Причём все эти ужесточения наказаний и нагнетание истерии – оно ж работает только в городе, на различных конференциях и совещаниях. С одной стороны – контроль над соблюдением правил охоты, хоть писаных, хоть неписаных, на совести только самого охотника. С другой – подавляющее большинство населения находится в ощущении, что тебя в любой момент могут повинтить за что угодно и назначить достаточно произвольную меру наказания – так какая, нахрен, разница, за убитую ли косулю или за то, что фоточки на смартфоне у метро в ненадлежащее время и место рассматривал? Э-э-эх, однова живём!
На фоне всего этого борьба за имидж – она, конечно, имеет значение, но кажется уже далеко не самой значительной из имеющихся проблем.
Так это я всё к чему.
Взаимные претензии что у охотничьего сообщества, что у экологов – имеют место быть.
Помните, у столь популярного в СССР Гарри Гаррисона в «Неукротимой планете» существовало противопоставление «жестянщиков» – горожан развитой технологической цивилизации; и «корчёвщиков» – сельских жителей, интегрированных в природу. Они ведь как-то договаривались. И всё равно в романе Гаррисона победил мир «корчёвщиков». А у нас, я не исключаю, может быть и наоборот.
И не стоит тешить себя иллюзиями: мол, без охотников всё равно не обойдутся.

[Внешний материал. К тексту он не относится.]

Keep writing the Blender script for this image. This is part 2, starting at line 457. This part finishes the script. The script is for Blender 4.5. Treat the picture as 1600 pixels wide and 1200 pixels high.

Обойдутся. И довольно легко.
Поэтому надо вести с оппонентами нормальный переговорный процесс. При этом отдавая себе отчёт в своих недостатках и стараясь, как можно, «подтягивать концы». Учиться слышать неприятные для себя вещи и, соответственно, конструктивно на них реагировать. Переговоры, соглашения, сдержки и противовесы, взаимный контроль и взвешенное законодательство. Абсолютная победа одного направления над другим неизбежно приводит к стагнации, а затем – диаметрально перевёрнутому результату.
Нет, можно, конечно, верить в возращение СССР и восстановление Главохоты и вести себя в соответствии с этими убеждениями. Но тогда нас точно через лет пятнадцать запретят. И вас-то – чёрт бы с вами, но и меня заодно.
Что-то не хочется.
Русский охотничий журнал, декабрь 2019 г.